Background on the Dispute

In February, lead plaintiff Joseph D’Aversa purchased two sweaters from the J. Crew Factory store website, both of which were advertised as being “30% off” a higher “valued at” price. D’Aversa argues, however, that he did not actually get a 30% discount because the items are perpetually offered at the advertised “sale” price. Accordingly, the complaint alleges, the prices D’Aversa paid for the items were, in fact, their regular prices, making the claim that they were “on sale” misleading. The plaintiff claims that J Crew offers these “phantom” sale prices on items throughout its Factory store website.

In particular, D’Aversa claims that J Crew strategically renames and reconfigures its sales to obscure the fact that their Factory store items are perpetually offered at the same price. For example, D’Aversa purchased his sweaters during a 24-hour, 30% off sale. According to the complaint, the next day J Crew advertised a different 24-hour “up to 50% off” sale, but the sweaters were offered at the same price. The day after that, he claims, J Crew began a new 4-day sale offering an “extra 30% off.” Under this sale, the sweaters were listed a higher price, but customers were given a code to enter at checkout that reduced the items to the original “sale” price paid by D’Aversa. At no point during these sales, D’Aversa alleges, were the sweaters offered at the higher “valued at” price listed next to the items.

D’Aversa recently filed a putative class action lawsuit in federal court in the Southern District of New York, seeking to represent a nationwide class of individuals who, like D’Aversa, purchased on sale items from the J Crew Factory store website. The complaint asserts that J Crew’s pricing strategy violates dozens of state consumer protection laws. These state laws – often called “Little FTC Acts” – were passed after the enactment of the Federal Trade Commission Act and, like their federal counterpart, prohibit deceptive acts and practices in the sale of products to consumers. The complaint seeks damages – including punitive damages – and an injunction prohibiting the complained-of pricing strategy.

The Takeaway

Advertising items at a discounted price is a common and permissible strategy when done properly. Fashion retailers should be aware, however, that this is an unsettled area of the law and that their pricing strategies have become a popular target among the plaintiff bar. As noted in recent Arent Fox alerts, Macy’s and subsidiary Bloomingdale’sNordstrom Rack, and many other retailers, including Saks and Burlington Coat Factory, have recently been involved in class action litigation over allegedly “phantom” sale prices.

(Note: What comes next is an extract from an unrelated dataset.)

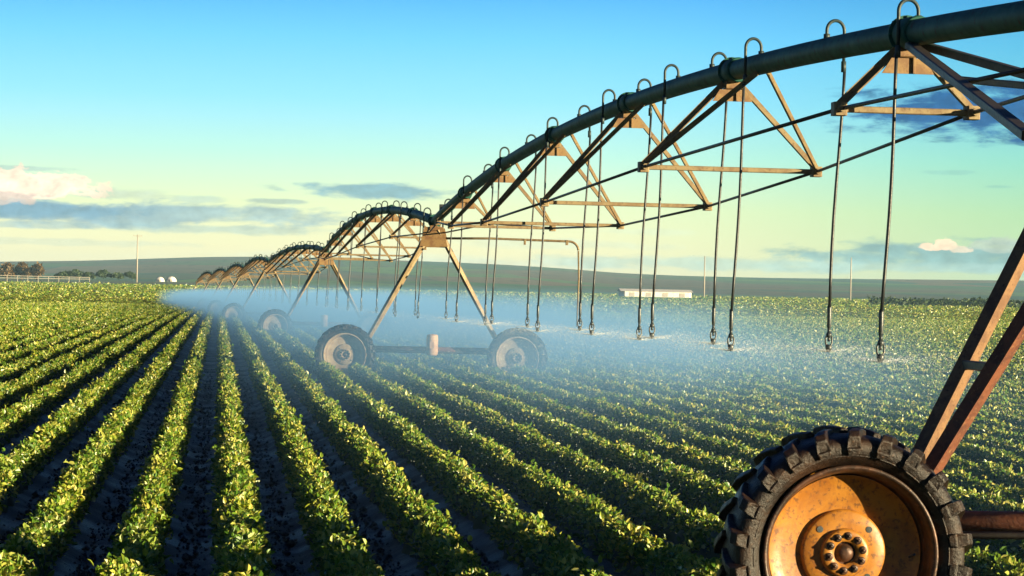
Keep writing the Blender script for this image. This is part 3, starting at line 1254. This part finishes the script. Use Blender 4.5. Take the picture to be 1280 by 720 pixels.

Accordingly, retailers should be careful when offering items at “sale” prices and when listing comparisons to former or “valued at” prices, ensuring that the items were previously offered at the higher price for a reasonable period of time. Further, when possible, retailers should conduct regular reviews of “sale” and outlet store prices to better understand if they are compliant with applicable state law, as well as the guidance provided by the Federal Trade Commission and the Council for Better Business Bureaus.